Retype the material below. Keep every word exactly as it is.

**Given data**
◇ ◇ ◇ ◇ ◇
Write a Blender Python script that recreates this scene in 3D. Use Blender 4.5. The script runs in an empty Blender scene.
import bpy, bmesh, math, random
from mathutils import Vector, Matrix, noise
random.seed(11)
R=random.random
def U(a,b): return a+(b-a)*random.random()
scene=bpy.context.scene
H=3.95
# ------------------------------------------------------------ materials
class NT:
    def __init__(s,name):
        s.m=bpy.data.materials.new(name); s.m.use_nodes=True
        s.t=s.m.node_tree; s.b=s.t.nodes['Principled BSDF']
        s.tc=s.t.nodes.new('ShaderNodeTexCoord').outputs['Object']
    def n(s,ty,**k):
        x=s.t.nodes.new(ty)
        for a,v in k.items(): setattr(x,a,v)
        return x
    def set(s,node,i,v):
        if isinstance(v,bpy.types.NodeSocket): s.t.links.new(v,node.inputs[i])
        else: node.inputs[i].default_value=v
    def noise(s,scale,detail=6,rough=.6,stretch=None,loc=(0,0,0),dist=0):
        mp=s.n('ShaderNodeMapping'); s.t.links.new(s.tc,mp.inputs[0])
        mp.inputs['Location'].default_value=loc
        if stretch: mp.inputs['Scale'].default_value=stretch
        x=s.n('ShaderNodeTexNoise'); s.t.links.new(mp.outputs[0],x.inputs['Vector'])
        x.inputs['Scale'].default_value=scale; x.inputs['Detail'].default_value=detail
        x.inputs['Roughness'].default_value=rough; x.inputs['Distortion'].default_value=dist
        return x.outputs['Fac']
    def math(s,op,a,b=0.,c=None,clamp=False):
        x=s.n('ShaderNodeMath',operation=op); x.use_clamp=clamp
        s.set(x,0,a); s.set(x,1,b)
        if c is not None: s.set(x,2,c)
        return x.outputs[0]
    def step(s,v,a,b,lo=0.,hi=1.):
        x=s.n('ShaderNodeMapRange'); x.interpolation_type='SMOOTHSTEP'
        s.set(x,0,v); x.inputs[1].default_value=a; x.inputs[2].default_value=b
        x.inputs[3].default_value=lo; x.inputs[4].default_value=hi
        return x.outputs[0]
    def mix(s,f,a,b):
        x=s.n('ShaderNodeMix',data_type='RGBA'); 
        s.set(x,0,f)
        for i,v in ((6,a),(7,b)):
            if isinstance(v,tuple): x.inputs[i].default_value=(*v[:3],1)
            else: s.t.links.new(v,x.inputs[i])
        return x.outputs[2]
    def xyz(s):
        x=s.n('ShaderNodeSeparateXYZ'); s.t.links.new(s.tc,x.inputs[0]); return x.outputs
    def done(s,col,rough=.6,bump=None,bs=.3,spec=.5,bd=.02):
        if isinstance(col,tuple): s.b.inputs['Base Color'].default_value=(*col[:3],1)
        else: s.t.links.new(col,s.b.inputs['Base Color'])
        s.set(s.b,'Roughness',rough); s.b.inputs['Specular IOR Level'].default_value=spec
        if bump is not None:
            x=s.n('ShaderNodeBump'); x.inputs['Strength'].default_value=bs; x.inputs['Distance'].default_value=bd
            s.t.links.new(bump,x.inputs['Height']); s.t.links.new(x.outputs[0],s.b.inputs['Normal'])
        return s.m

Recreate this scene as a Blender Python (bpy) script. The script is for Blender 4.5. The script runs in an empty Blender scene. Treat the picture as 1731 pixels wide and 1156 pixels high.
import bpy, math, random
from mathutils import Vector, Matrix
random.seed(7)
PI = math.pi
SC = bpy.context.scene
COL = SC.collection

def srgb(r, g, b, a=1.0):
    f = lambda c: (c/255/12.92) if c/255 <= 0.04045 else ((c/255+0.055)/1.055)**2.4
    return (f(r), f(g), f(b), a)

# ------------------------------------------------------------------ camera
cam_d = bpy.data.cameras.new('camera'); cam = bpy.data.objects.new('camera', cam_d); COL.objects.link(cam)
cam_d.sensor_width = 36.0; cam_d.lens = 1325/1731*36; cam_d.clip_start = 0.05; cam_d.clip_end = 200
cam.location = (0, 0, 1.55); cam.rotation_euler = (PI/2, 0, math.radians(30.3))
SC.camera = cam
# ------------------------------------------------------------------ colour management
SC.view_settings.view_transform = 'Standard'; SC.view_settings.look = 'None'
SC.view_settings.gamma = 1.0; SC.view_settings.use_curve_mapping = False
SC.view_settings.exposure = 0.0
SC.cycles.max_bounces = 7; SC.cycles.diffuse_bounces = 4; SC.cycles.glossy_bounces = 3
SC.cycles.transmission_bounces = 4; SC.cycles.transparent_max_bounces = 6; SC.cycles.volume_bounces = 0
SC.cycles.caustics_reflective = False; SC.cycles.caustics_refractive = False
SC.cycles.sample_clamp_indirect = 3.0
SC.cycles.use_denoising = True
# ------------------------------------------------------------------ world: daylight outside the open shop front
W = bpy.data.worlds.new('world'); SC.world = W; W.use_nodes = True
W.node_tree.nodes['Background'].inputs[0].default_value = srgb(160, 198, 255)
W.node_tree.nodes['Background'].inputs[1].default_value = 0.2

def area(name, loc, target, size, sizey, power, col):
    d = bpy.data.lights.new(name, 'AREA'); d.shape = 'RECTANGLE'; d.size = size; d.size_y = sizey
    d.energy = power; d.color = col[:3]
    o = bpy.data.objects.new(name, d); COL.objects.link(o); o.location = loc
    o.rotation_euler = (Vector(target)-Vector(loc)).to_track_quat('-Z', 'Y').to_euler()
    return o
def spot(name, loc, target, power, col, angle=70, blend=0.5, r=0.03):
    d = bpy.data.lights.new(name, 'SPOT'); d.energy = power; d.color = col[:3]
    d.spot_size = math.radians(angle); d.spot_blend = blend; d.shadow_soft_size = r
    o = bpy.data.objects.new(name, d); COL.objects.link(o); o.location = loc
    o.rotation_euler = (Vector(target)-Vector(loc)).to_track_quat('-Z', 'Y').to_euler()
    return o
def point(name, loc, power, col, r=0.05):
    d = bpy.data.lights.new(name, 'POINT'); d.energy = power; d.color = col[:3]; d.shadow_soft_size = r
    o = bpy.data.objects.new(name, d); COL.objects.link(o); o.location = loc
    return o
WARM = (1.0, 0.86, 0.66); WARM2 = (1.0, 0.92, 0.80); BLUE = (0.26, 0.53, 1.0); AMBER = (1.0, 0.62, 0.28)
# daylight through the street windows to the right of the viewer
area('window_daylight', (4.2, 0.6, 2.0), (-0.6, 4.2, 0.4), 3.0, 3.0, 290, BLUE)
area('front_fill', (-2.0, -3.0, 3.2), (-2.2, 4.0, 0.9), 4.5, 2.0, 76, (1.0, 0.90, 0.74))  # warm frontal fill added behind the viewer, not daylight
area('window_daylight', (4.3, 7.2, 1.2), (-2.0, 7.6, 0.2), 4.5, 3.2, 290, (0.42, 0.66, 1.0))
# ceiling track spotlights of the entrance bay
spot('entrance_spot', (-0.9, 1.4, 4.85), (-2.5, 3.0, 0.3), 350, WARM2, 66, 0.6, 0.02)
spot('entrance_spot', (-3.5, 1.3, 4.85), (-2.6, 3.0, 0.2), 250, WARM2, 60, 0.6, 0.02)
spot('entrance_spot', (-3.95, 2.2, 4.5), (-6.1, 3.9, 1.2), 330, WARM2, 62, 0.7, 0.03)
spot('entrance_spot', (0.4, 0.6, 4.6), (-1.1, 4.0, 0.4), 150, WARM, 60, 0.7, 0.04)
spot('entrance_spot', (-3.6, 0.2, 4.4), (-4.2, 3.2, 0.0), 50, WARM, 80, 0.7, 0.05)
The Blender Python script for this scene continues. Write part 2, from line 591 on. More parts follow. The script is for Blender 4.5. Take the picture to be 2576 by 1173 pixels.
◇ ◇ ◇ ◇ ◇
**Solution to this problem**
Write a Blender Python script that recreates this scene in 3D. Use Blender 4.5. The script runs in an empty Blender scene.
import bpy, bmesh, math, random
from mathutils import Vector, Matrix, noise
random.seed(11)
R=random.random
def U(a,b): return a+(b-a)*random.random()
scene=bpy.context.scene
H=3.95
# ------------------------------------------------------------ materials
class NT:
    def __init__(s,name):
        s.m=bpy.data.materials.new(name); s.m.use_nodes=True
        s.t=s.m.node_tree; s.b=s.t.nodes['Principled BSDF']
        s.tc=s.t.nodes.new('ShaderNodeTexCoord').outputs['Object']
    def n(s,ty,**k):
        x=s.t.nodes.new(ty)
        for a,v in k.items(): setattr(x,a,v)
        return x
    def set(s,node,i,v):
        if isinstance(v,bpy.types.NodeSocket): s.t.links.new(v,node.inputs[i])
        else: node.inputs[i].default_value=v
    def noise(s,scale,detail=6,rough=.6,stretch=None,loc=(0,0,0),dist=0):
        mp=s.n('ShaderNodeMapping'); s.t.links.new(s.tc,mp.inputs[0])
        mp.inputs['Location'].default_value=loc
        if stretch: mp.inputs['Scale'].default_value=stretch
        x=s.n('ShaderNodeTexNoise'); s.t.links.new(mp.outputs[0],x.inputs['Vector'])
        x.inputs['Scale'].default_value=scale; x.inputs['Detail'].default_value=detail
        x.inputs['Roughness'].default_value=rough; x.inputs['Distortion'].default_value=dist
        return x.outputs['Fac']
    def math(s,op,a,b=0.,c=None,clamp=False):
        x=s.n('ShaderNodeMath',operation=op); x.use_clamp=clamp
        s.set(x,0,a); s.set(x,1,b)
        if c is not None: s.set(x,2,c)
        return x.outputs[0]
    def step(s,v,a,b,lo=0.,hi=1.):
        x=s.n('ShaderNodeMapRange'); x.interpolation_type='SMOOTHSTEP'
        s.set(x,0,v); x.inputs[1].default_value=a; x.inputs[2].default_value=b
        x.inputs[3].default_value=lo; x.inputs[4].default_value=hi
        return x.outputs[0]
    def mix(s,f,a,b):
        x=s.n('ShaderNodeMix',data_type='RGBA'); 
        s.set(x,0,f)
        for i,v in ((6,a),(7,b)):
            if isinstance(v,tuple): x.inputs[i].default_value=(*v[:3],1)
            else: s.t.links.new(v,x.inputs[i])
        return x.outputs[2]
    def xyz(s):
        x=s.n('ShaderNodeSeparateXYZ'); s.t.links.new(s.tc,x.inputs[0]); return x.outputs
    def done(s,col,rough=.6,bump=None,bs=.3,spec=.5,bd=.02):
        if isinstance(col,tuple): s.b.inputs['Base Color'].default_value=(*col[:3],1)
        else: s.t.links.new(col,s.b.inputs['Base Color'])
        s.set(s.b,'Roughness',rough); s.b.inputs['Specular IOR Level'].default_value=spec
        if bump is not None:
            x=s.n('ShaderNodeBump'); x.inputs['Strength'].default_value=bs; x.inputs['Distance'].default_value=bd
            s.t.links.new(bump,x.inputs['Height']); s.t.links.new(x.outputs[0],s.b.inputs['Normal'])
        return s.m

Recreate this scene as a Blender Python (bpy) script. The script is for Blender 4.5. The script runs in an empty Blender scene. Treat the picture as 1731 pixels wide and 1156 pixels high.
import bpy, math, random
from mathutils import Vector, Matrix
random.seed(7)
PI = math.pi
SC = bpy.context.scene
COL = SC.collection

def srgb(r, g, b, a=1.0):
    f = lambda c: (c/255/12.92) if c/255 <= 0.04045 else ((c/255+0.055)/1.055)**2.4
    return (f(r), f(g), f(b), a)

# ------------------------------------------------------------------ camera
cam_d = bpy.data.cameras.new('camera'); cam = bpy.data.objects.new('camera', cam_d); COL.objects.link(cam)
cam_d.sensor_width = 36.0; cam_d.lens = 1325/1731*36; cam_d.clip_start = 0.05; cam_d.clip_end = 200
cam.location = (0, 0, 1.55); cam.rotation_euler = (PI/2, 0, math.radians(30.3))
SC.camera = cam
# ------------------------------------------------------------------ colour management
SC.view_settings.view_transform = 'Standard'; SC.view_settings.look = 'None'
SC.view_settings.gamma = 1.0; SC.view_settings.use_curve_mapping = False
SC.view_settings.exposure = 0.0
SC.cycles.max_bounces = 7; SC.cycles.diffuse_bounces = 4; SC.cycles.glossy_bounces = 3
SC.cycles.transmission_bounces = 4; SC.cycles.transparent_max_bounces = 6; SC.cycles.volume_bounces = 0
SC.cycles.caustics_reflective = False; SC.cycles.caustics_refractive = False
SC.cycles.sample_clamp_indirect = 3.0
SC.cycles.use_denoising = True
# ------------------------------------------------------------------ world: daylight outside the open shop front
W = bpy.data.worlds.new('world'); SC.world = W; W.use_nodes = True
W.node_tree.nodes['Background'].inputs[0].default_value = srgb(160, 198, 255)
W.node_tree.nodes['Background'].inputs[1].default_value = 0.2

def area(name, loc, target, size, sizey, power, col):
    d = bpy.data.lights.new(name, 'AREA'); d.shape = 'RECTANGLE'; d.size = size; d.size_y = sizey
    d.energy = power; d.color = col[:3]
    o = bpy.data.objects.new(name, d); COL.objects.link(o); o.location = loc
    o.rotation_euler = (Vector(target)-Vector(loc)).to_track_quat('-Z', 'Y').to_euler()
    return o
def spot(name, loc, target, power, col, angle=70, blend=0.5, r=0.03):
    d = bpy.data.lights.new(name, 'SPOT'); d.energy = power; d.color = col[:3]
    d.spot_size = math.radians(angle); d.spot_blend = blend; d.shadow_soft_size = r
    o = bpy.data.objects.new(name, d); COL.objects.link(o); o.location = loc
    o.rotation_euler = (Vector(target)-Vector(loc)).to_track_quat('-Z', 'Y').to_euler()
    return o
def point(name, loc, power, col, r=0.05):
    d = bpy.data.lights.new(name, 'POINT'); d.energy = power; d.color = col[:3]; d.shadow_soft_size = r
    o = bpy.data.objects.new(name, d); COL.objects.link(o); o.location = loc
    return o
WARM = (1.0, 0.86, 0.66); WARM2 = (1.0, 0.92, 0.80); BLUE = (0.26, 0.53, 1.0); AMBER = (1.0, 0.62, 0.28)
# daylight through the street windows to the right of the viewer
area('window_daylight', (4.2, 0.6, 2.0), (-0.6, 4.2, 0.4), 3.0, 3.0, 290, BLUE)
area('front_fill', (-2.0, -3.0, 3.2), (-2.2, 4.0, 0.9), 4.5, 2.0, 76, (1.0, 0.90, 0.74))  # warm frontal fill added behind the viewer, not daylight
area('window_daylight', (4.3, 7.2, 1.2), (-2.0, 7.6, 0.2), 4.5, 3.2, 290, (0.42, 0.66, 1.0))
# ceiling track spotlights of the entrance bay
spot('entrance_spot', (-0.9, 1.4, 4.85), (-2.5, 3.0, 0.3), 350, WARM2, 66, 0.6, 0.02)
spot('entrance_spot', (-3.5, 1.3, 4.85), (-2.6, 3.0, 0.2), 250, WARM2, 60, 0.6, 0.02)
spot('entrance_spot', (-3.95, 2.2, 4.5), (-6.1, 3.9, 1.2), 330, WARM2, 62, 0.7, 0.03)
spot('entrance_spot', (0.4, 0.6, 4.6), (-1.1, 4.0, 0.4), 150, WARM, 60, 0.7, 0.04)
spot('entrance_spot', (-3.6, 0.2, 4.4), (-4.2, 3.2, 0.0), 50, WARM, 80, 0.7, 0.05)
The Blender Python script for this scene continues. Write part 2, from line 591 on. More parts follow. The script is for Blender 4.5. Take the picture to be 2576 by 1173 pixels.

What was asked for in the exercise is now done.